What Mars says about the Earth

Mars has much to teach us about running a planet.  What a lovely home we have--with its deep blue sky, sparkling sun, mostly clear air, and clean green landscapes!

In contrast, the dust of Mars is everywhere--turning the sky red, casting the landscape into a reddish gloom.  Dust would fill your vehicle, your spacesuit, and your habitat.  We could live there, but we'd have to manufacture every last resource--even the air to breathe.

Dust to the horizon on Mars.  NASA.

When the wind blows on Mars, dust stays aloft for a long time.  But on Earth, rain  forms around each particle of dust, flushing it down to the surface again.  There, dust on land is trapped by roots and leaves.  In the water, it's trapped by wetland plants.  It soon becomes soil and mud, fertile habitat for more life.

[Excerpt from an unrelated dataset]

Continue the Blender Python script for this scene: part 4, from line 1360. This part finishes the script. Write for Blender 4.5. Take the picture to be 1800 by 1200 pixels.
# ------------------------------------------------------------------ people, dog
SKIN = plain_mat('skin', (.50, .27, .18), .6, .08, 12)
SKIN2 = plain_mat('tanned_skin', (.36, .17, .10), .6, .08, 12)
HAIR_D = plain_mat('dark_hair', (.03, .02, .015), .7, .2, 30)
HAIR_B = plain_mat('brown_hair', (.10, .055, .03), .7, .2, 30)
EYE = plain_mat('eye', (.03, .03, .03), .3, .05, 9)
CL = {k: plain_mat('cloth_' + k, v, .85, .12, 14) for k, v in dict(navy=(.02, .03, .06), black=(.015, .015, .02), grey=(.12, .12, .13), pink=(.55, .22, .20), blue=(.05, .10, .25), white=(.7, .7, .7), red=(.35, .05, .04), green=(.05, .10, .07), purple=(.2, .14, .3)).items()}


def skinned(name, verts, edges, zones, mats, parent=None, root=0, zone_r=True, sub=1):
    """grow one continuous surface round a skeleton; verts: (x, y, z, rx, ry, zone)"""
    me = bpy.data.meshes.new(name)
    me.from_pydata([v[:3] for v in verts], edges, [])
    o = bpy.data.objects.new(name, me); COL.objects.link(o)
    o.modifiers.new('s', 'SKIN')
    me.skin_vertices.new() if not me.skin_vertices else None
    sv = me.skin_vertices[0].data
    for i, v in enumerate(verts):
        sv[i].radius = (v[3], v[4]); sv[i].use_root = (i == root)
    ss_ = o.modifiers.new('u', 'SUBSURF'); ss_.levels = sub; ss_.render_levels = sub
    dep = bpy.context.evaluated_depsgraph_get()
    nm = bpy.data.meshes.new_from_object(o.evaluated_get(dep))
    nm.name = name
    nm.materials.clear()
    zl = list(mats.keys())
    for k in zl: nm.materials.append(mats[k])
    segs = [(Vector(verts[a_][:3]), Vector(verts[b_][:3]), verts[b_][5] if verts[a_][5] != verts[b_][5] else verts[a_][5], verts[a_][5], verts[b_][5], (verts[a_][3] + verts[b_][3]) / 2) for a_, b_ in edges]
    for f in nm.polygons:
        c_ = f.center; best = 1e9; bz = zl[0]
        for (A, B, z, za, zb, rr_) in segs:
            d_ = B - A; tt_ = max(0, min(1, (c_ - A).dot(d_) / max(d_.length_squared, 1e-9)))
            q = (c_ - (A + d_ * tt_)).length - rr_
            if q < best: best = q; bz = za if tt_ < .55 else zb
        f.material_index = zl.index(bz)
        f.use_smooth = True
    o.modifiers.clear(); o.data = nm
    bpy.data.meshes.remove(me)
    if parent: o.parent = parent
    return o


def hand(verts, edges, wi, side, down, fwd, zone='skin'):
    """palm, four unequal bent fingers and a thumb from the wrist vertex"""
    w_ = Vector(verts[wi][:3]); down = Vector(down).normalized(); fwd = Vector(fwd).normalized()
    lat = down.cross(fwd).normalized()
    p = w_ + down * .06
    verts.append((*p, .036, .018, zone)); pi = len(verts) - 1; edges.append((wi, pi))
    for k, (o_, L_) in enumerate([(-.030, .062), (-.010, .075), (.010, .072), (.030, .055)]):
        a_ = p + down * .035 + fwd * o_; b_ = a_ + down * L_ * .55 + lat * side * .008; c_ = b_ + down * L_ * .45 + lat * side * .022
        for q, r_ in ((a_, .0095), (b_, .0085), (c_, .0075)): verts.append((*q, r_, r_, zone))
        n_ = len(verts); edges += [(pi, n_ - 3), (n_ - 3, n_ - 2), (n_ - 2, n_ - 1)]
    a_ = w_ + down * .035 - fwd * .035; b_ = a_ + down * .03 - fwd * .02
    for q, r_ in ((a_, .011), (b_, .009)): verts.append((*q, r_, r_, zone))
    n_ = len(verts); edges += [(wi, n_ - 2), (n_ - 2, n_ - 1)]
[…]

Fallout: Urban dust on Lake Mendota

On Earth--so many services are provided nearly for free--the air, water, comfortable temperatures, building materials, and some of our food.  The ozone and the magnetic field shield us from harmful radiation.  Most of these services--even entertainment--are provided by other organisms.

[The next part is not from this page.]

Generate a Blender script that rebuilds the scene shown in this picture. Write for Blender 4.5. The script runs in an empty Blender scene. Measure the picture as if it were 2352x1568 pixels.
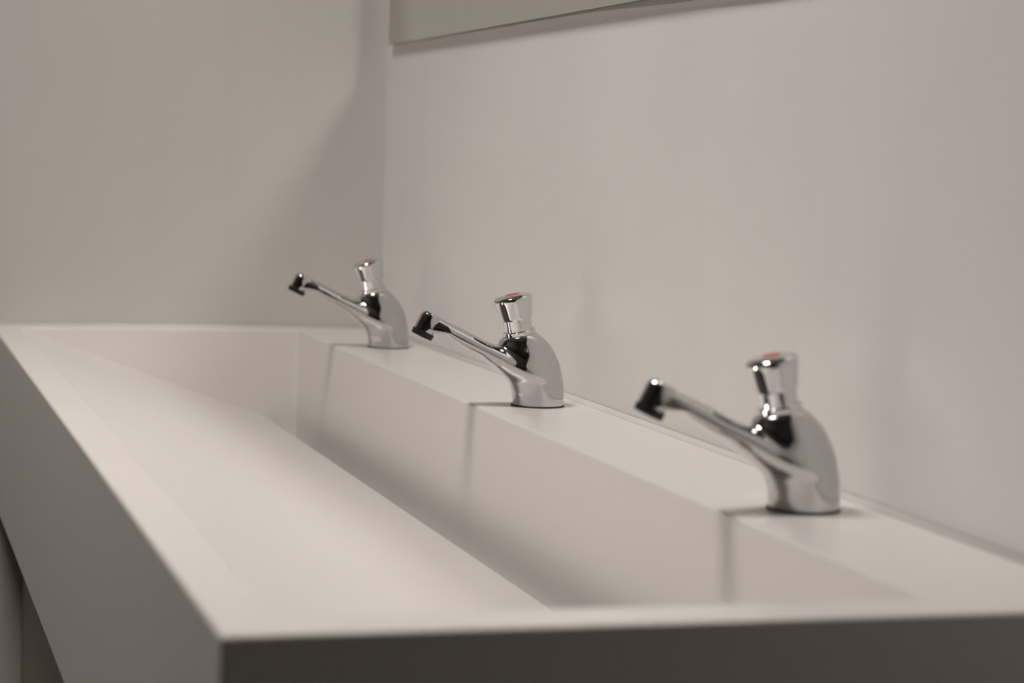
import bpy, bmesh, math
import numpy as np
from mathutils import Vector, Matrix

S = bpy.context.scene
C = bpy.context.collection

# ------------------------------------------------------------------ camera
CAM = Vector((2.88054, -0.67756, 0.23031))
yaw, pitch, roll = (math.radians(a) for a in (16.68664, 4.66593, 1.88006))
F = Vector((-math.cos(yaw)*math.cos(pitch), math.sin(yaw)*math.cos(pitch), -math.sin(pitch)))
R0 = F.cross(Vector((0, 0, 1))).normalized()
U0 = R0.cross(F)
R1 = R0*math.cos(roll) + U0*math.sin(roll)
U1 = -R0*math.sin(roll) + U0*math.cos(roll)
cd = bpy.data.cameras.new('camera')
cam = bpy.data.objects.new('camera', cd)
C.objects.link(cam)
cam.matrix_world = Matrix(((R1.x, U1.x, -F.x, CAM.x), (R1.y, U1.y, -F.y, CAM.y),
                           (R1.z, U1.z, -F.z, CAM.z), (0, 0, 0, 1)))
cd.sensor_width = 36
cd.lens = 5066.09/2352*36
cd.clip_start = .02
cd.dof.use_dof = True
cd.dof.focus_distance = 2.07
cd.dof.aperture_fstop = 5.6
cd.dof.aperture_blades = 7
S.camera = cam

# ------------------------------------------------------------------ world, lamp, exposure
w = bpy.data.worlds.new('world')
S.world = w
w.use_nodes = True
w.node_tree.nodes['Background'].inputs[0].default_value = (0.8, 0.85, 0.95, 1)
w.node_tree.nodes['Background'].inputs[1].default_value = 0.0
S.view_settings.view_transform = 'Standard'
S.view_settings.look = 'None'
S.view_settings.exposure = 0.0
S.view_settings.gamma = 1
S.view_settings.use_curve_mapping = False
S.cycles.max_bounces = 14
S.cycles.diffuse_bounces = 8
S.cycles.glossy_bounces = 8
S.cycles.caustics_reflective = True
S.cycles.blur_glossy = 0.0
S.cycles.sample_clamp_indirect = 0.0
S.cycles.use_denoising = True

LX, LY, LZ = 1.20, -0.89, 1.80           # lamp over the middle of the trough
LAMP_SX, LAMP_SY = 0.46, 0.46
LAMP_W = 21.4
LAMPS = [(LX, LY, LAMP_W)]
for x_, y_, w_ in LAMPS:
    ld = bpy.data.lights.new('ceiling_lamp_light', 'AREA')
    ld.shape = 'RECTANGLE'
    ld.size = LAMP_SX
    ld.size_y = LAMP_SY
    ld.energy = w_
    ld.spread = math.radians(165)
    ld.color = (1.0, 0.935, 0.885)
    lo = bpy.data.objects.new('ceiling_lamp_light', ld)
    lo.location = (x_, y_, LZ)
    C.objects.link(lo)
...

Yet we are slowly destroying the systems and creatures that provide these services.

Mindless of how the planet cleans house, we strip the land of vegetation, erode the soil, spread dirt via tires from construction sites, and send the dust back into the air--where it turns the sky brown, and our lungs black.

Krupp construction site in Madison, WI

Earth is becoming more and more like Mars, because we're abusing our garden.

Some scientists talk about "terraforming" Mars--using global engineering to turn it into a warmer, wetter, and more habitable planet over some hundreds of years. I'd rather keep Earth habitable, than do it to Mars.